ワシントンDC開発フォーラムでは4月27日(水)に世界銀行・藤本千尋さんを迎え、第41回ワークショップ「世界銀行の資金調達の変化:想いでお金は動くのか」をワシントンDCにて開催しました。
発表内容の要約は以下の通りです。
- 世界銀行資本市場部の役割。世界銀行(以下世銀)ではメンバー国主資金も受け入れているが債券発行により市場から資金の借り入れも行っており、資本市場部はこの借り入れを担っている。
- 世銀債の特徴は50年以上AAAを維持している事。この格付けを維持することが非常に大切であり、この為主資金を貸出資金として使わず、市場から調達してきた資金のみを使用。また、1947年以来、57種類の通貨で債券を発行してきた。
- 世銀の信用力の元は、1)堅実な貸出方針 2)緻密なリスクマネージメント 3)潤沢な流動性維持 4)メンバー国からの出資金である。
- 世銀債の投資家には、保険会社、中央銀行、ペンション、資産マネージャー、政府が主であるが、個人投資家もいる。特に、日本人の個人投資家を比較的多い。

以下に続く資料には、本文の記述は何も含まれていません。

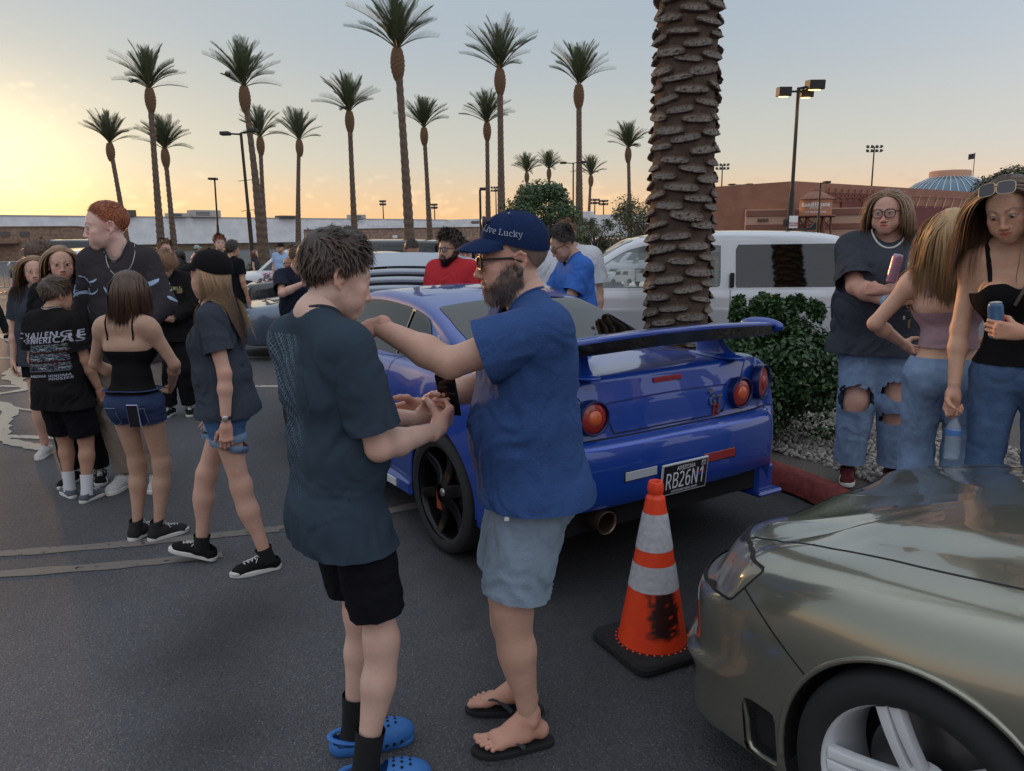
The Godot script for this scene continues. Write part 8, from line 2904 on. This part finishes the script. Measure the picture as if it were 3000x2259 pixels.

- グリーンボンドに関して。2007年にスェーデンとノルウェーのこうてき年金が北米の投資銀行を通して世銀に提案。グリーンプロジェクト限定で資金が使われる仕組み。対象プロジェクトは途上国の温室効果ガスの排出削減及び温暖化による影響に対処する世銀の開発プロジェクトを含む。グリーンボンドは2007年には発行額が10億米ドル程度だったのが、2015年には450億米ドルまで拡大。2015年時点での投資家は企業及び銀行投資者が多い。多くの投資家から自分たちの投資金がどのような社会的インパクトを生んだのか知りたいとの要望がありビデオ作成。(日本語版パンフレットはこちら。)
- 世銀債の今後。グリーンボンドは面白い試みではあるが、世銀債はグリーンボンドでなくても社会的インパクトがある。この事実をしっかりアピールしていく必要があるとのこと。